• Stated task
Only the lines from the start of the data through the one containing "rad = math.radians" belong in your answer; return them exactly.

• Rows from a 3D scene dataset

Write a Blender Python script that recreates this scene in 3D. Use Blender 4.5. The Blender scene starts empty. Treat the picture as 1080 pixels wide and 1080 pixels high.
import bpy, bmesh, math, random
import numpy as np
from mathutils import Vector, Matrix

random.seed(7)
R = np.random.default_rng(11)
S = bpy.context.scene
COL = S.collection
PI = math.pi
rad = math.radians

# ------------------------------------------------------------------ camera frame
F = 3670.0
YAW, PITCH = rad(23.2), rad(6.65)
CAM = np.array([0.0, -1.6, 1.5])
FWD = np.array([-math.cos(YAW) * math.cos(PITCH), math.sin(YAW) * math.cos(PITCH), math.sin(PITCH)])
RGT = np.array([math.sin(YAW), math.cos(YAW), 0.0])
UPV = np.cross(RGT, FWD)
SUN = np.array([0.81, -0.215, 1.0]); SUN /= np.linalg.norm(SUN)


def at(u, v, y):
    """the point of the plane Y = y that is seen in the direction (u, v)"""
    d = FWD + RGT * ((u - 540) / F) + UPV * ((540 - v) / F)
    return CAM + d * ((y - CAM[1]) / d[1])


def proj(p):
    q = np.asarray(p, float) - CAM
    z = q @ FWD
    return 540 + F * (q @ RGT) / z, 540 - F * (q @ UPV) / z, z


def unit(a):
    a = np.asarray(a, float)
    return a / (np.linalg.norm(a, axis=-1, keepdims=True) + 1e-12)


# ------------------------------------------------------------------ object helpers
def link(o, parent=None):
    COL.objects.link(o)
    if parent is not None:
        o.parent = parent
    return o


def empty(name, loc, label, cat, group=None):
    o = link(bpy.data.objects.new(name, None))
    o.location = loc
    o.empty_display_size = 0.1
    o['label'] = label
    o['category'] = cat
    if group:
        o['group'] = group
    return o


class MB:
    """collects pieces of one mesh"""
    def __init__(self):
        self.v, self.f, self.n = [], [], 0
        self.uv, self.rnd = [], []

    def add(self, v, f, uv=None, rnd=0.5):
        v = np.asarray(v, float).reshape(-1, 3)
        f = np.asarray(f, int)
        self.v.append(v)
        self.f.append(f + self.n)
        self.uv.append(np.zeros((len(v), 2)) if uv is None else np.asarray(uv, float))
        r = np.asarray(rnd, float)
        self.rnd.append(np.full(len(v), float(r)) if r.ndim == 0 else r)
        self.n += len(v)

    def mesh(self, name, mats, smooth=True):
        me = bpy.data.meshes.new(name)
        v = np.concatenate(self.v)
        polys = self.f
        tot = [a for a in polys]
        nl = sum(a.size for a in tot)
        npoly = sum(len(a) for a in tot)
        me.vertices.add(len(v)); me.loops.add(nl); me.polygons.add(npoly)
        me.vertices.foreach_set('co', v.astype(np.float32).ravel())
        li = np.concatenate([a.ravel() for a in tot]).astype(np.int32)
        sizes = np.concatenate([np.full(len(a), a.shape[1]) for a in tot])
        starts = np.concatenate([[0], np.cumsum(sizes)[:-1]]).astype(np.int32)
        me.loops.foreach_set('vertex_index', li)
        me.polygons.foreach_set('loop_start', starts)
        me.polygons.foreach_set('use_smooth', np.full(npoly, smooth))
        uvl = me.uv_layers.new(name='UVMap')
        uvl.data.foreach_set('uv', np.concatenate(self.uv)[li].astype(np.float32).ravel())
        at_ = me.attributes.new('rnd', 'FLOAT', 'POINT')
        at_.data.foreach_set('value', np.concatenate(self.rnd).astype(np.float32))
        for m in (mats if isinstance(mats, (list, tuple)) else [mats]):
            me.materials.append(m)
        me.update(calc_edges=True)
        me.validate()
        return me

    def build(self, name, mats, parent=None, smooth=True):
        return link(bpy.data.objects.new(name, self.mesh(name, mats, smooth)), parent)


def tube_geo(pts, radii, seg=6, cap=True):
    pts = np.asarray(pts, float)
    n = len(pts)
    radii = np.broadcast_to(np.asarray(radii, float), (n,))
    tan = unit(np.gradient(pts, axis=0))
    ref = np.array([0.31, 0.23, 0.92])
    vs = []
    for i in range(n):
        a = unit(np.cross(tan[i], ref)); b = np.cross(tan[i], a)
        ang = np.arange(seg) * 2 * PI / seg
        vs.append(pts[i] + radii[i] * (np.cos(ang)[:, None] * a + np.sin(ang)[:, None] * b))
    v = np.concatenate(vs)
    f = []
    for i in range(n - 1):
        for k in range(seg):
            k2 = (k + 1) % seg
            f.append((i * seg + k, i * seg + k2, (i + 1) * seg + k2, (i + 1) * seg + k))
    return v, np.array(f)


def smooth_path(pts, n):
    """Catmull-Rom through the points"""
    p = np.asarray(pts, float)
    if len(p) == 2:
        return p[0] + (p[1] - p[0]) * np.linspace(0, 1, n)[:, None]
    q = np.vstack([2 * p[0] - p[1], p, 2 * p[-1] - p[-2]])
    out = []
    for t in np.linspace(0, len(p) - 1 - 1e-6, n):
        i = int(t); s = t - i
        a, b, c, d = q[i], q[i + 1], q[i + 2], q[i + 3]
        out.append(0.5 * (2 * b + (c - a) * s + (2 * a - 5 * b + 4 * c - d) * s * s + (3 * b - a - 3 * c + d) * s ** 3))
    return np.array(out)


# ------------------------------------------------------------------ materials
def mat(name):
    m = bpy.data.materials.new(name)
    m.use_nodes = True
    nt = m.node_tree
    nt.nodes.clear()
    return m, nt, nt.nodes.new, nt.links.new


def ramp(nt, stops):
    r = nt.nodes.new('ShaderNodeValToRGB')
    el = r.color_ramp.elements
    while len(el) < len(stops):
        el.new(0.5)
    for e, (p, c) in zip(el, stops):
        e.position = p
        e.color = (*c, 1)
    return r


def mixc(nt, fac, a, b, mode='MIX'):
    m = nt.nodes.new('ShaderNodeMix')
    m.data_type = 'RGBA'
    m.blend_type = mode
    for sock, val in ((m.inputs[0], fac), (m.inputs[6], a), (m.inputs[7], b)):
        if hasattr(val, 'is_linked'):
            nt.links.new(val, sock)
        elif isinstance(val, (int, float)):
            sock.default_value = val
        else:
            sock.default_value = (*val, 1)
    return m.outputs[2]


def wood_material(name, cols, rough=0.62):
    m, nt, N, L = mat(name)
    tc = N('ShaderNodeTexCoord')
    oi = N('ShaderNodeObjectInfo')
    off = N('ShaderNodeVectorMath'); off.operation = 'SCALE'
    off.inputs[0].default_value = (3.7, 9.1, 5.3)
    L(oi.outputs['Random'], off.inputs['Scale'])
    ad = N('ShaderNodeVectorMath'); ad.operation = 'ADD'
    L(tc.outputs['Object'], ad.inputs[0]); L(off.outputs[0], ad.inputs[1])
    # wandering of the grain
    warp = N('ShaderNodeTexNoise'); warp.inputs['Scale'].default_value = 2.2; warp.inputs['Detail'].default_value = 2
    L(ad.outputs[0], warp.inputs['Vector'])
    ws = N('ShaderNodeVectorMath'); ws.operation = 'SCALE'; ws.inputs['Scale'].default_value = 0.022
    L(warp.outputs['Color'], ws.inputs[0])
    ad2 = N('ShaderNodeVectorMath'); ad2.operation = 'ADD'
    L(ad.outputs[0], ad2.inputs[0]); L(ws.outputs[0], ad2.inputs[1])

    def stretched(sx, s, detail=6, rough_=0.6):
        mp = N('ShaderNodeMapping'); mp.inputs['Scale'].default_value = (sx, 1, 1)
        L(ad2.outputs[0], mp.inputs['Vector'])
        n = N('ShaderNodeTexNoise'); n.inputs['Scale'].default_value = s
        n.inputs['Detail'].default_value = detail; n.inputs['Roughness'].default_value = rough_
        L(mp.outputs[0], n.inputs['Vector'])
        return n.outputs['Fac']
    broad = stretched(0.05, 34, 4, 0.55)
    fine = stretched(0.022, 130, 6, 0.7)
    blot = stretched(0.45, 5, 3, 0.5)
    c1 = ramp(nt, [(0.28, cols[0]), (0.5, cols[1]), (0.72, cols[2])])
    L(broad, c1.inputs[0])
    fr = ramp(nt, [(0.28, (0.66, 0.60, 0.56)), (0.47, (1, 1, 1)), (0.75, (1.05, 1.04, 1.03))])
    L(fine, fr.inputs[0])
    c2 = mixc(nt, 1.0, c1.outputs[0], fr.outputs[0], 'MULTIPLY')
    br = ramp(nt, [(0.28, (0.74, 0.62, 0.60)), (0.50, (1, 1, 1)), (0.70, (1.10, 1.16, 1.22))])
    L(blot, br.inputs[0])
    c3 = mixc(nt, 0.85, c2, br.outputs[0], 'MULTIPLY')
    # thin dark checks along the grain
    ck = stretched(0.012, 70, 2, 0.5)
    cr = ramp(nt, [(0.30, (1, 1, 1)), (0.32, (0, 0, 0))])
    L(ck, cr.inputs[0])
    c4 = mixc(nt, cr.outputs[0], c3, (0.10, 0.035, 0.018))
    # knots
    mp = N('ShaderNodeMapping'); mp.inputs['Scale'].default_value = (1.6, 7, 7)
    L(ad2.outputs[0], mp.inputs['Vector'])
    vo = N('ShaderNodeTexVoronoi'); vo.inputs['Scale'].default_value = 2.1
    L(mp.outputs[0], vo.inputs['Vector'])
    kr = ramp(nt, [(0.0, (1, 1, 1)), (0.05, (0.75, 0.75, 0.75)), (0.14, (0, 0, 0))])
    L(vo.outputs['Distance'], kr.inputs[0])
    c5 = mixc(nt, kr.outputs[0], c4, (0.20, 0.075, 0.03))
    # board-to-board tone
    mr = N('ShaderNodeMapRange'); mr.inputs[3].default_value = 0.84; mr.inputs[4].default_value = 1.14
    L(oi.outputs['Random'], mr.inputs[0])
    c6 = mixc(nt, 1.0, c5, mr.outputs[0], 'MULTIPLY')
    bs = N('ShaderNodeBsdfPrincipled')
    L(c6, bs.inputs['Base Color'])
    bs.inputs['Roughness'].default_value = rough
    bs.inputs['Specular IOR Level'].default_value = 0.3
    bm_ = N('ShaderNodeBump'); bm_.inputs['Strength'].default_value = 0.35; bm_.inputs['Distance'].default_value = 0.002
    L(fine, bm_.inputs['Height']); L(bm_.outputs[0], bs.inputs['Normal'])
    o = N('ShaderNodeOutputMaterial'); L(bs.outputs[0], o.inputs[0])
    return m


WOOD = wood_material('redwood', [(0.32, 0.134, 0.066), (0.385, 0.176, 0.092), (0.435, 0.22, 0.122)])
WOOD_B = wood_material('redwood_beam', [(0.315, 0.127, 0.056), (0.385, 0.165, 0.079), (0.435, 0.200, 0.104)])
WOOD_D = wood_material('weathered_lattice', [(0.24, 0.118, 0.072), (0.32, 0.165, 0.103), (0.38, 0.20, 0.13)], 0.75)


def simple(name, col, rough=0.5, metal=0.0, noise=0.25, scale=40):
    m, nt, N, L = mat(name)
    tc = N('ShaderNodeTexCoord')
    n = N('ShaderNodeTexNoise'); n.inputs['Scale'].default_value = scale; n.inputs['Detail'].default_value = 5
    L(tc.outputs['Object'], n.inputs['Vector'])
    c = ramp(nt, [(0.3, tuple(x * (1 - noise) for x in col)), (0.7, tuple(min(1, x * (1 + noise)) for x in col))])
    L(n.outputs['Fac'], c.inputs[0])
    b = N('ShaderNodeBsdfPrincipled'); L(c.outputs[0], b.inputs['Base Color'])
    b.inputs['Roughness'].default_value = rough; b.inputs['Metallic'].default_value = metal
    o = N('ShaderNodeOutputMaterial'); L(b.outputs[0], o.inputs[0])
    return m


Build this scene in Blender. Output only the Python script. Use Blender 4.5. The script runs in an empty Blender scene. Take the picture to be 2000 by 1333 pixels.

• Solution to the problem
Write a Blender Python script that recreates this scene in 3D. Use Blender 4.5. The Blender scene starts empty. Treat the picture as 1080 pixels wide and 1080 pixels high.
import bpy, bmesh, math, random
import numpy as np
from mathutils import Vector, Matrix

random.seed(7)
R = np.random.default_rng(11)
S = bpy.context.scene
COL = S.collection
PI = math.pi
rad = math.radians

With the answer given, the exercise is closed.